MILTON I. SHADUR, Senior District Judge.

Columbia National Insurance Company ("Columbia") has just filed its Complaint for Declaratory Judgment against O.M.J.C. Signal, Inc. ("O.M.J.C.") and Heidbreder Building Group, LLC ("Heidbreder"), seeking to ground federal jurisdiction in diversity of citizenship terms. Because that effort is impermissibly flawed, so that Columbia has failed to carry its burden of establishing subject matter jurisdiction here, this sua sponte order dismisses the Complaint and this action on jurisdictional grounds—but with the understanding that if the present flaws can be cured promptly, the action might then be reinstated.

As to Columbia (Complaint ¶1) and O.M.J.C. (Complaint ¶2), each corporation's citizenship has been properly alleged in conformity with 28 U.S.C. §1332(c)(1). But most significantly in terms of federal jurisdiction,1 all that Complaint ¶3 says as to codefendant Heidbreder is this:

3. Defendant Heidbreder Building Group, LLC ("Heidbreder") is an Illinois Limited Liability Corporation with its principal place of business in Vernon Hills, Illinois.

As that language reflects, Columbia's counsel has spoken only of facts that are jurisdictionally irrelevant when a limited liability company is involved. Those allegations ignore over 15 years of repeated teaching from our Court of Appeals (see, e.g., Cosgrove v. Bartolotta, 150 F.3d 729, 731 (7th Cir. 1998) and a whole battery of cases since then, exemplified by White Pearl Inversiones S.A. v. Cemusa, Inc., 647 F.3d 684, 686 (7th Cir. 2011) and by other cases cited there). And that teaching has of course been echoed many times over by this Court and its colleagues.

This Court has a mandated obligation to "police subject matter jurisdiction sua sponte" (Wernsing v. Thompson, 423 F.3d 732, 743 (7th Cir. 2005)). There is really no excuse for counsel's lack of knowledge of such a firmly established principle after a decade and a half's repetition by our Court of Appeals and others. Hence it seems entirely appropriate to impose a reasonable cost for such a failing.

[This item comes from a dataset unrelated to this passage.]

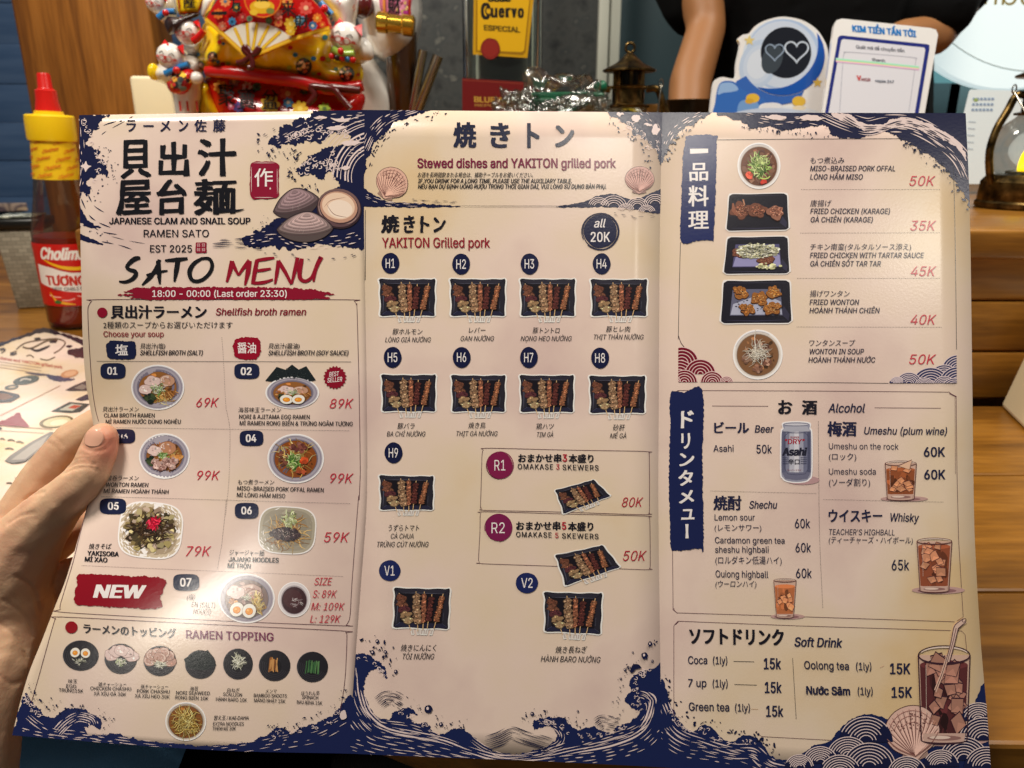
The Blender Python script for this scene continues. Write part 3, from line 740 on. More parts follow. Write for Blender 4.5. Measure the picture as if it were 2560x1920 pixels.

Accordingly not only Columbia's Complaint but this action are dismissed (cf. Held v. Held, 137 F.3d 998, 1000 (7th Cir. 1998)), with Columbia's counsel obligated to pay a fine of $400 to the District Court Clerk if an appropriate Fed. R. Civ. P. 59(e) motion hereafter provides the missing information that leads to the vacatur of this judgment of dismissal.2 Because this dismissal is attributable to Columbia's lack of establishment of federal subject matter jurisdiction, by definition it is a dismissal without prejudice.

FootNotes


1. Complaint ¶6 alleges in part:

Jurisdiction also lies pursuant to 28 USC Section 2201. But it is black-letter law that the Declaratory Judgment Act is not a fount of federal jurisdiction.

2. That fine is equivalent to the cost of a second filing fee, because a new action would have to be brought if the defects identified here were to turn out to be curable. As to the identity of the paying party, it would seem difficult to justify the client's having to bear the cost of a legal error committed by counsel in a area about which a nonlawyer would have no reason to be informed.